In reply to UKC Articles:
A great reminiscence! I was born five years later than Ian but started climbing a year earlier, in 1957. I've had a modest but more or less continuous climbing career for 57 going on 58 years now. I was a high school teacher, then a graduate student, then a college professor, married and raised a wonderful daughter. There were years when I climbed almost every day in June, July, and August and almost every weekend the rest of the year. There were other years when I might have climbed just once a month. But something kept me at it, and still does, even as age and infirmity creep up and my abilities decline. The last few years have been the hardest, with a ruptured ACL (my first real climbing injury) and now a pinched nerve. But I think, god willing, there are some routes left to do still before I dodder off into the sunset.

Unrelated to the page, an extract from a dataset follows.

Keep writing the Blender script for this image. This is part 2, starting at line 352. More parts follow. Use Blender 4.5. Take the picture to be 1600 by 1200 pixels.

It is true that things now are very different, but once you are on the rock, it doesn't seem as if all that much has changed, other than the fact that the grade at which gripping experiences occur keeps going down. I live near a climbing area, the Gunks in New York State, and although I can still find new things to do there, many climbs are old friends. There are days when I find myself pulling on a hold that first accepted my grasp half a century ago, and I remember it, and it remembers me, and we have a bit of a chuckle about how we can't keep meeting like this.
As for all the new stuff, I'm thankful for it. It has made climbing easier and safer, and so allowed me to keep going when I might have otherwise felt things were getting beyond me. Its a bit of a drive for me to get to any good sport climbing, but if it was closer I'm sure I'd do a lot, and climb better on everything for it.
I do miss many of the same things Ian misses. Avoiding crowds has become an increasing challenge, for example. But I've also met and enjoyed my time with parties on routes, so the solitude we prize is not the only way to be in the climbing world.
Of course one cannot return to one's youth in the present. But I think I'd love climbing just as much as a fourteen year-old today as I did on my first climb on the Grand Teton in 1957. Much about climbing has changed, and regrettably for those of us who had a different type of experience, but on the other hand the essence of the activity is really the same as ever.